It’s not that a rainbow baby is a replacement. Lauren – or any other lost child – cannot simply be replaced. There will never be another baby like Lauren. What there will be is Lauren’s younger brother or sister, someone just as unique as Lauren was and just as special. Another baby won’t be Lauren, and that’s as it should be. People don’t have more than child because the first one is faulty, after all. No child is a replacement for another.

I hope it will happen for us. Someday. Not yet. We’re not ready for it yet, in so many ways. Some people try again as soon as they get the all-clear from their doctors; we won’t be doing that. Our first few months back in the States are not certain ones – we don’t know where we’ll end up or what we’ll be doing or what our living situation will be like. We want to be settled before trying again; we want to avoid the stress of uncertainty and moving that we went through this year. Being pregnant again will be stressful enough; we want to make it as easy on us as possible.

Also, emotionally, we aren’t ready, and it will probably be a while. I’ve read a lot of stories of women who try again two or three months afterwards and have their babies around the due date of their lost child. I don’t think that’s something I could do. It’s not just the closeness to Lauren’s due date, even though there are so many reasons why that would make me uncomfortable (I can’t bear the thought of sharing Lauren’s day with a rainbow baby, who should have a day of his/her own). I don’t know that I could be pregnant again as I was pregnant this year, experiencing all the same things as I experienced them with Lauren. My rainbow baby will be a new baby, and I want new experiences. I don’t want to relive everything. And three months is not enough time for me. I don’t have the strength to try again so soon. I want to, more than anything, but I know it won’t be right for me.

And, one more thing – probably the most important thing. I’m scared. Not of being pregnant again; I’ve found that I can survive that. Likewise, I’m not afraid of labor and delivery, as I know I can also survive that. I’m afraid of what all baby-loss mothers are afraid of: losing another child. The odds of that happening are small. But it can still happen. I won’t be fooled by the innocent naivete of the pregnant woman who has never felt a loss. I see life now through the eyes of experience, and I wonder that it might not be possible for me to simply enjoy being pregnant now. I want to enjoy it next time, appreciate it for everything it is. But how can I? From the moment I feel my baby moving, how will I be able to think of anything else? How many minutes – hours – will I spend lying on my side, waiting to feel that life is still nestled within me? I don’t want to be scared my entire pregnancy, but I doubt I can trust myself not to be.

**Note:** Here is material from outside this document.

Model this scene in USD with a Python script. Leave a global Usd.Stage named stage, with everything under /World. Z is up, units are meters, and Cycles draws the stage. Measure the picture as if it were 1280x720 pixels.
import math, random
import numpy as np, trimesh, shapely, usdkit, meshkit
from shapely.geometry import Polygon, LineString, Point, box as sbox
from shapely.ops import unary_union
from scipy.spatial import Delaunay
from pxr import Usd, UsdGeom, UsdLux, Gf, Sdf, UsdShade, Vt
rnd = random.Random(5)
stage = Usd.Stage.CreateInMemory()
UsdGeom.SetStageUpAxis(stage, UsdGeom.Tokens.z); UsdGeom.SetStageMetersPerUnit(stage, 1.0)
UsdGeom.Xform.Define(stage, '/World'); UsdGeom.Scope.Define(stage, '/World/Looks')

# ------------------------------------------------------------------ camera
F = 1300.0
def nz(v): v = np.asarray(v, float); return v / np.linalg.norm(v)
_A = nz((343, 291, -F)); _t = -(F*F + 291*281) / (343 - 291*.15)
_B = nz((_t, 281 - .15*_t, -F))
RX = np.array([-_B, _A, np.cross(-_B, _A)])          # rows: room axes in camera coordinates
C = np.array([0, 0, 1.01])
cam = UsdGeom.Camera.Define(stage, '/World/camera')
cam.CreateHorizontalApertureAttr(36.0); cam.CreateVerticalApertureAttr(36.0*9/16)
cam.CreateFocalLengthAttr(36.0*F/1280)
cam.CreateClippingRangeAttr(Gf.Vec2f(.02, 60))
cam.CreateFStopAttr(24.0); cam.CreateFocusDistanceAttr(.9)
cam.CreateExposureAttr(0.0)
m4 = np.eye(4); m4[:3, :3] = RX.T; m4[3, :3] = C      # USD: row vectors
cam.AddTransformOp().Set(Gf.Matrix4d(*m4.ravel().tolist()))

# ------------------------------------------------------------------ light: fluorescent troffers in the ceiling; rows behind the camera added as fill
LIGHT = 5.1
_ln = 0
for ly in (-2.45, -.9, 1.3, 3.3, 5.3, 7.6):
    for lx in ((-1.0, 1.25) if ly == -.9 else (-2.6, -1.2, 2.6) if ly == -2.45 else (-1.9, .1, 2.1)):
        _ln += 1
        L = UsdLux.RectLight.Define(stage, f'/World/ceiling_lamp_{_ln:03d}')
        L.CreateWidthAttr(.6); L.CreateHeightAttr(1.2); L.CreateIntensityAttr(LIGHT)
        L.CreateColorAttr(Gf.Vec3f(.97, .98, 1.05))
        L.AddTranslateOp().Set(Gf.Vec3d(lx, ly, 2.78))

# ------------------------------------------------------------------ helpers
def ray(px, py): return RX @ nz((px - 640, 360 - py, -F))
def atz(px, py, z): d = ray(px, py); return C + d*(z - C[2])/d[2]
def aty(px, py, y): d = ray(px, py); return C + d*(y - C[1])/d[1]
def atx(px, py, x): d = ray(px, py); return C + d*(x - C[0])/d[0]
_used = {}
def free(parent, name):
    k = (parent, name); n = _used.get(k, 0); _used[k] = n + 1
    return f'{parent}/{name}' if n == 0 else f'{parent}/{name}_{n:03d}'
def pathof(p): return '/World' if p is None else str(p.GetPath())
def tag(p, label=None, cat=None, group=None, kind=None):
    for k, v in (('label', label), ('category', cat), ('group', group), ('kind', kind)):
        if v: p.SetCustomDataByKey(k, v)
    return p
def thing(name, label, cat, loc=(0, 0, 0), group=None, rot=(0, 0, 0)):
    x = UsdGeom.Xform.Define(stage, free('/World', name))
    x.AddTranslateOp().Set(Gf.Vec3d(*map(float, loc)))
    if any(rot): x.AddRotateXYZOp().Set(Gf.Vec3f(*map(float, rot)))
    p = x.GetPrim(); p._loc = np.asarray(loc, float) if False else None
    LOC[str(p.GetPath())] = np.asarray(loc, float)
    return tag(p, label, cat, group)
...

It’s really for this reason that I will need time before trying for our rainbow. I need to know that I can trust myself and my body to have a healthy pregnancy; I need to have confidence that I can give birth to a heathly, breathing baby. But I do know this – I’m waiting for the day when I can hold my rainbow baby and look into his or her eyes and know that things are alright. A rainbow baby won’t bring Lauren back to me, but it will still bring something wonderful into my life, and I want that. I want to bring another child into our little family, a child I never thought I would want to have, a child I never would have thought to expect. I want more than anything to meet Lauren’s younger brother or sister.